Chuck Schultz is a licensed engineer, Gear Technology Technical Editor, and Chief Engineer for Beyta Gear Service. He has written the "Gear Talk with Chuck" blog for Gear Technology since 2014.
Regular followers of this blog know whenever I say “it all depends,” that I am compelled to credit industry legend Ray Drago for stealing his catchphrase. Upon further review, I have concluded that Ray is just paraphrasing St. Thomas Aquinas’ book on situation ethics. Things are right or wrong depending upon their circumstances. Enough philosophy; back to how to decide on what helix angle to use.
Our last posting ended with an account of the complications roller bearings brought to gear and gearbox design. Many opinions on helix angle selection are founded in the designer’s (or organization’s) history with bearings, hobbing machines, or legacy tooling. From a technical standpoint, only the bearing life effect is “science” — the rest is “policy.”

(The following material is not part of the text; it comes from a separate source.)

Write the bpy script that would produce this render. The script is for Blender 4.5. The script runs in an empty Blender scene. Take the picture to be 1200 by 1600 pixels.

Policy (or design practice) is wonderful for simplifying decision making, but can result in time passing your organization by. Reasons behind the “policy” can be invalidated by something as simple as a new piece of capital equipment. You may be operating under rules that are laughable to your competitors and not even know it because they are so deeply imbedded in your old family recipe.
A late friend of mine spent his entire career with one company; in retirement, he became a consultant. I helped him learn a third-party computer program by loading up one of my recent designs and nearly gave him a heart attack. “You actually have gear sets out in the field with a 28.765 degree helix angle? Weren’t you ever taught that 20 degrees is the safe limit?”
I challenged him to find a single peer-reviewed paper to back up that claim. We both had extensive reference libraries, but it bothered him enough to scan dozens of volumes before admitting there was nothing in the canon to support the “rule” he had first learned 45 years earlier as an engineering intern. Asking around for back-up, he discovered other firms had “baked” different values into their custom software.
Some were as low as 15 degrees, which was traced back to their “standard” tooling being a 15 degree transverse DP system with a 20 degree transverse pressure angle (a topic for a future blog). Others insisted 23 or 30 degrees were the absolute upper limit that they would use.
I have also talked to people who insisted helix angles had to be integer values such as 8, 10, 12, 15, or 20 degrees; none of that decimal or minutes/seconds nonsense for them. Like my wonderful friend, they were surprised the rest of the gear tribe did not know and respect these fundamental truths.
Ultimately, the roller bearing tribe is right: if the numbers fall within the comfort zone of our experience, you are good to go. Higher helix angles do some “good” things for gear capacity while creating larger bearing loads. If the bearings can support the load, the gearbox will be fine.